While BYOD invariably sees the school telling the parents what device and software they must buy, Lee and Levins (2012) say:
‘Bring your own technology (BYOT) is an educational development and a supplementary school technology resourcing model where the home and the school collaborates in arranging for the young's [24 hours/7 days a week] ... own digital technology/ies to be extended into the classroom to assist their teaching and learning and the organisation of their schooling, and where relevant, the complementary education outside the classroom.'
Underpinning that definition is:
- trust in, and respect for each child;
- recognition of each child's ownership, responsibility, and out of school use of their digital technologies, and the impact it has on their learning;
- the importance of genuine ongoing collaboration between the school and the student's homes;
- the school's willingness to distribute the control of teaching and learning, and to pool the resources of the school and its homes; and
- the understanding that, from here on, the home, not the school, will select and provide the personal digital technologies used by the children in the classroom.
School readiness
In 2012 both Lee and Levins, and Canada's Alberta Ministry of Education affirmed that schools have to be culturally and technologically ready to move to BYOT, and be willing to embrace its underlying educational principles.

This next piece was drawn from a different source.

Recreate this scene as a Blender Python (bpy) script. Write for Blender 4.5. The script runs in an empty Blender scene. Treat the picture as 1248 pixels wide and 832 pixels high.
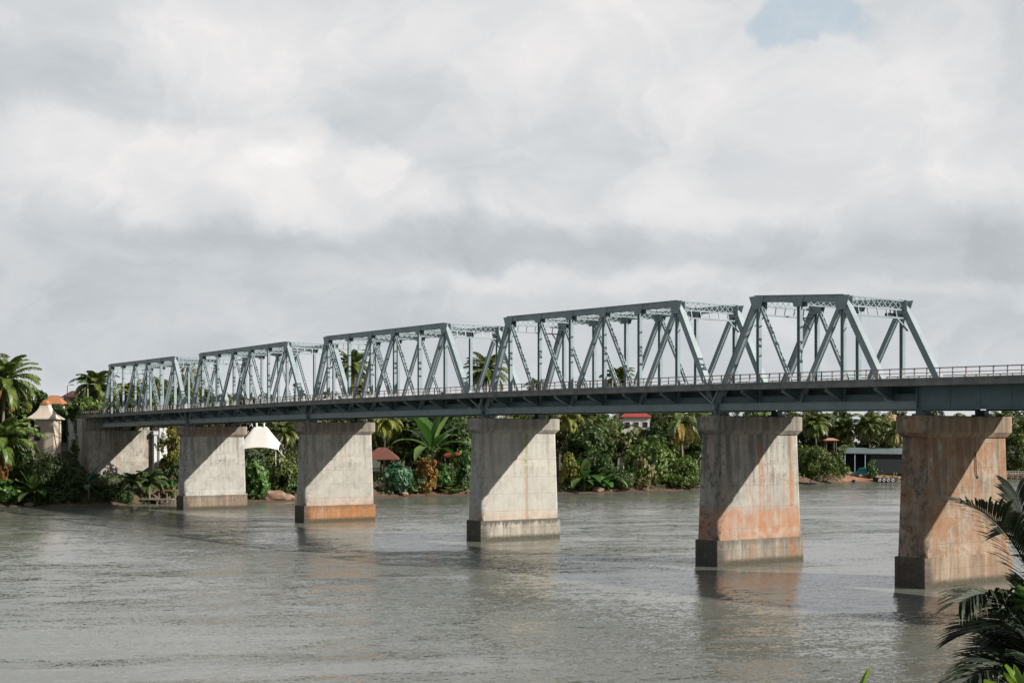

Three years on, in researching the revised forthcoming edition of Bring Your Own Technology, that imperative became evermore apparent to myself and Martin Levins.
Until the majority of the school's teachers are using the digital in their everyday teaching, are of a mind where they genuinely collaborate with the student's homes in the use of the digital, and have a school principal with the means and vision to create the desired digital school, schools have little chance of successfully introducing BYOT and using it to create a higher order ecosystem.
Educational benefits
In identifying the benefits for the revised version of Bring Your Own Technology, Levins and I required almost 9,000 words to address the benefits of which we are now aware.

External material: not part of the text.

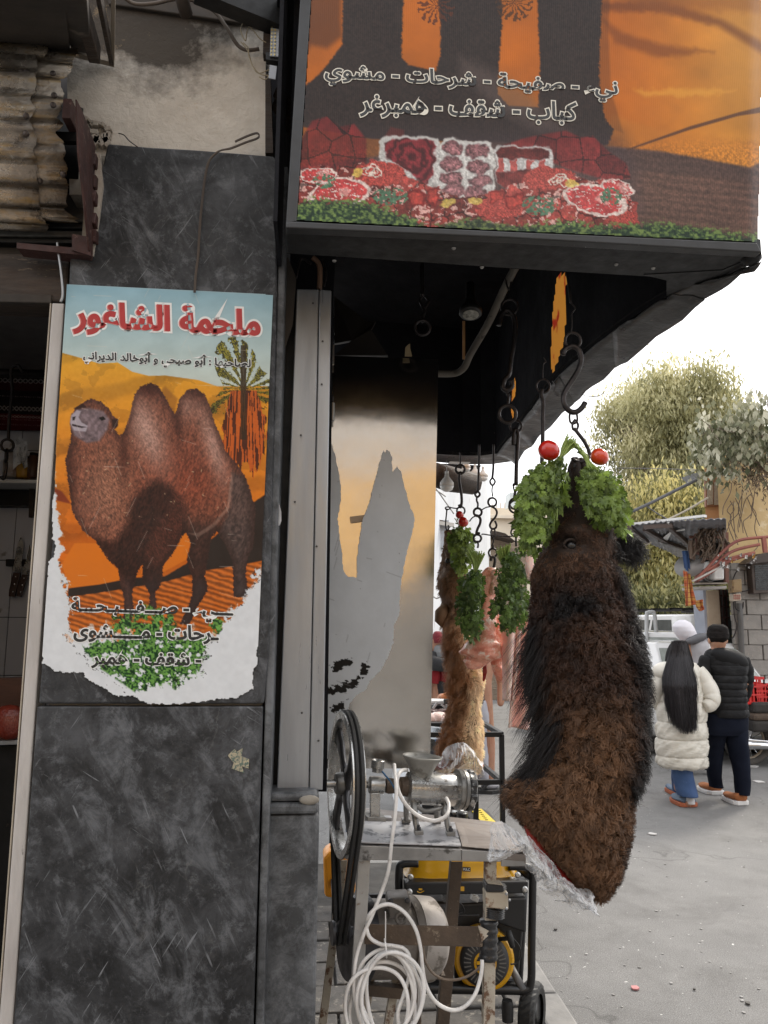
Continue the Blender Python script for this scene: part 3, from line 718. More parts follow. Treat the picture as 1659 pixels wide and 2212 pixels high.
MB().slab([P(166,215,1.80),P(178,240,1.84),P(192,276,1.91),(P(206,315,1.995)),P(204,430,1.995),P(200,548,1.995),P(193,540,1.95),P(184,440,1.86),P(170,330,1.80)],(-.004,0,0)).build('end_plate',RUST,hs)
MB().cbox(P(152,250,1.9),(.022,.06,.055)).build('bracket',RUST,hs,bevel=.002)
MB().bar(P(118,298,1.95),P(172,300,1.93),.02,.025).build('axle',BLK,hs)
MB().slab([P(36,524,1.97),P(196,538,1.97),P(192,552,1.97),P(150,548,1.97),P(36,536,1.97)],(0,.05,0)).build('red_bar',RUST,hs)
MB().slab([P(155,505,1.96),P(196,512,1.96),P(196,552,1.96),P(156,540,1.96)],(0,.02,0)).build('corner_plate',RUST,hs)
# roller slats and dark rails below the housing
rl =thing('roller_shutter_rails','dark grimy roller shutter rails under the corrugated sheets','shutter rail',(P(60,480,2.1).x,2.1,P(60,540,2.1).z))
for i,(y0,y1) in enumerate(((462,478),(482,494),(498,512),(516,526))):
    MB().slab([P(-400,y0 -6 -3,2.06),P(185,y0,2.06),P(185,y1,2.06),P(-400,y1 -8,2.06)],(0,.06,0)).build('slat',(BLK if i % 2 else M('peeling_grey_rail',(.09,.085,.075),(.02,.018,.016),.6,sc=14,bmp=.4)),rl,bevel=.004)
li =thing('wooden_lintel','dark grimy wooden lintel over the shop doorway','beam',(P(60,600,2.05).x,2.1,P(60,650,2.05).z))
MB().slab([P(-400,545,2.04),P(150,548,2.04),P(146,610,2.04),P(140,652,2.04),P(-400,634,2.04)],(0,.12,0)).build('beam',WOODK,li,bevel=.006)
MB().slab([P(-400,626,2.035),P(112,636,2.035),P(110,654,2.035),P(-400,646,2.035)],(0,.02,0)).build('trim',WOODK2,li,bevel=.003)
MB().slab([P(-400,524,2.09),P(160,536,2.09),P(152,552,2.09),P(-400,548,2.09)],(0,.06,0)).build('upper_board',WOODK2,li)
o =cable('bent_rod',[P(124,524,1.98),P(126,545,1.98),P(131,580,1.98),P(135,620,1.98),P(135,640,1.98),P(131,652,1.98)],.0035,M('bare_steel',(.35,.35,.35),(.2,.2,.2),.35,.8));tag(o,'thin bent steel rod hanging beside the wooden lintel','rod')

# ================================================================ doorway frame and shop interior
df =thing('door_frame','grimy off-white metal door frame post at the left of the marble pillar','door frame',(P(40,2212,2.03).x,2.03,0))
def post(x0,x1,ytop,Y,depth,name,mat,zb=0.0):
    a,b =P(x0,ytop,Y),P(x1,ytop,Y)
    return MB().box((a.x,Y,zb),(b.x,Y +depth,a.z)).build(name,mat,df,bevel=.003)
def xat(px,py,Y): return P(px,py,Y).x
post(107.5,111,654,2.035,.06,'thin_strip',M('beige_strip',(.46,.40,.32),(.3,.26,.2),.5))
post(112.5,139,654,2.03,.07,'post',ALUW)
post(139.6,146,640,2.06,.06,'shadow_gap',BLK)
# room: back wall, floor, side wall, ceiling
YB =3.55
IW =M('interior_wall_paint',(.16,.15,.145),(.10,.09,.09),.8)
xr_ =P(100,1000,2.2).x
rm =MB()
rm.box((-4.2,2.3,-.05),(xr_ +.3,YB +.2,0));obj_struct(rm,'shop_floor',M('shop_floor_tile',(.09,.085,.08),(.05,.05,.05),.5))
rm =MB();rm.box((-4.2,2.3,2.75),(xr_ +.3,YB +.2,2.85));obj_struct(rm,'shop_ceiling',IW)
rm =MB();rm.box((-4.3,2.1,0),(-4.2,YB +.2,2.85));obj_struct(rm,'shop_side_wall',IW)
rm =MB();rm.box((xr_ +.26,2.34,0),(xr_ +.36,YB +.2,2.85));obj_struct(rm,'shop_partition_wall',IW)
rm =MB();rm.box((-4.2,2.12,0),(-1.35,2.3,2.6));obj_struct(rm,'shop_light_blocking_wall',IW)  # unseen front wall, added to keep light out of the room
bw =MB();bw.box((-4.2,YB,0),(xr_ +.26,YB +.1,2.75));BW =obj_struct(bw,'shop_back_wall',M('dark_grout',(.05,.05,.05)))
rm =MB();rm.box((-4.2,2.12,P(60,480,2.1).z),(xr_ +.3,2.3,3.4));obj_struct(rm,'shop_front_header_wall',IW)
TILE =M('white_glazed_tile',(.52,.52,.55),(.46,.46,.49),.22,sc=3,spots=(.26,.24,.22),ssc=10,sthr=.66)
jx =P(36,1120,YB).x;jz =P(36,1211,YB).z;th_ =.25;tw =.20;tme =None
for iz in range(-4,6):
    for ix in range(-5,3):
        x0 =jx +ix *tw;z0 =jz +iz *th_
        if x0 > xr_ +.2 or z0 +th_ > 2.8 or z0 < .1: continue
        if tme is None:
            o =MB().box((.0015,-.007,.0015),(tw -.0015,0,th_ -.0015)).build('tile',TILE,BW,bevel=.0015);tme =o.data
            o.location =(x0,YB,z0);t0 =o;continue
        o =t0.copy();COL.objects.link(o);o.location =(x0,YB,z0)
# woven cloth with stripes
def cloth_paint():
    n_r,n_c =220,200
    X,Y =np.meshgrid(np.linspace(-120,112,n_c),np.linspace(696,930,n_r))
    x =X.ravel();y =Y.ravel() -.04 *x;img =np.full((len(x),3),30.0);img[:] =(22,12,12)
    for (a,b,c) in ((700,712,(30,26,26)),(712,726,(84,14,16)),(742,762,(64,10,12)),(792,812,(70,10,14)),(824,842,(60,8,12)),(868,884,(26,20,20)),(893,928,(84,12,16)),(780,786,(50,10,12))):
        lay(img,((y > a) & (y < b)) *1.0,c)
    for (a,b,per) in ((700,709,7),(753,763,10),(816,826,11),(876,886,9),(896,901,8)):
        k =(y > a) & (y < b);ph =(x % per) /per -.5;v =(y -(a +b) /2) /(b -a)
        lay(img,(k & (np.abs(np.abs(ph) *1.0 -np.abs(v)) < .16)) *.75,(178,172,168))
    for a in (719,733,788,800,855,905,916): lay(img,((np.abs(y -a) < 1.2) & ((x % 4) < 2)) *.6,(160,150,150))
    D =np.stack([(X -829.5) /1662,(1106 -Y) /1662,-np.ones_like(X)],-1) @ np.array(RM).T
    fold =YB -.05 +.02 *np.sin(X /22.0)
    fn =lambda a,b: np.array([0,0,CAMH]) +D *(fold[...,None] /D[...,1:2])
    hc =print_sheet('woven_cloth',X,Y,np.ones(X.shape,bool),img,fn,print_mat('woven_cloth',.9),None)
    s =hc.modifiers.new('s','SOLIDIFY');s.thickness =.004
    tag(hc,'dark red woven cloth with white diamond stripes hanging inside the shop','cloth')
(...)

Suffice it to say that the vast majority flowed from the tightly integrated, higher order digital school ecosystem. Few were related to simply having the technology.
The benefits of the creation of a continually evolving digital ecology are not to be ignored. You will have a culture, a mode of 24/7 schooling that the young and staff find energising and attractive, where they are trusted, empowered and supported to take risks in capitalising on the opportunities opened by the digital.
All these benefits are impossible to utilise without all having the digital in your own two hands.
Critically, as will be discussed in the final article in this series, it is the tightly integrated, increasingly focused school ecosystem that simultaneously addresses all the variables that impact each child's learning, where the greatest educational enhancement stands to be made.
BYOT is the development that provides schools with the facility to create and continually enhance that ecosystem.
References
Bhaduri, A., Fischer, B. (2015). Are You an Analogue or Digital Leader? Forbes. Retrieved 19 February 2015 from http://www.forbes.com/sites/billfischer/2015/03/19/are-you-an-analog-or-digital-leader
Crown in the Right of the Province of Alberta (2012). Bring Your Own Device: A Guide for Schools. Alberta: Alberta Education. Retrieved from http://education.alberta.ca/media/6749210/byod%20guide%20revised%202012-09-05.pdf
Lee, M., Broadie, R. (2015). A Taxonomy of School Evolutionary Stages. Broulee Australia. Retrieved from http://www.schoolevolutionarystages.net
Lee, M., Levins, M. (2012). Bring Your Own Technology: The BYOT guide for schools and families. Melbourne, Camberwell: ACER Press.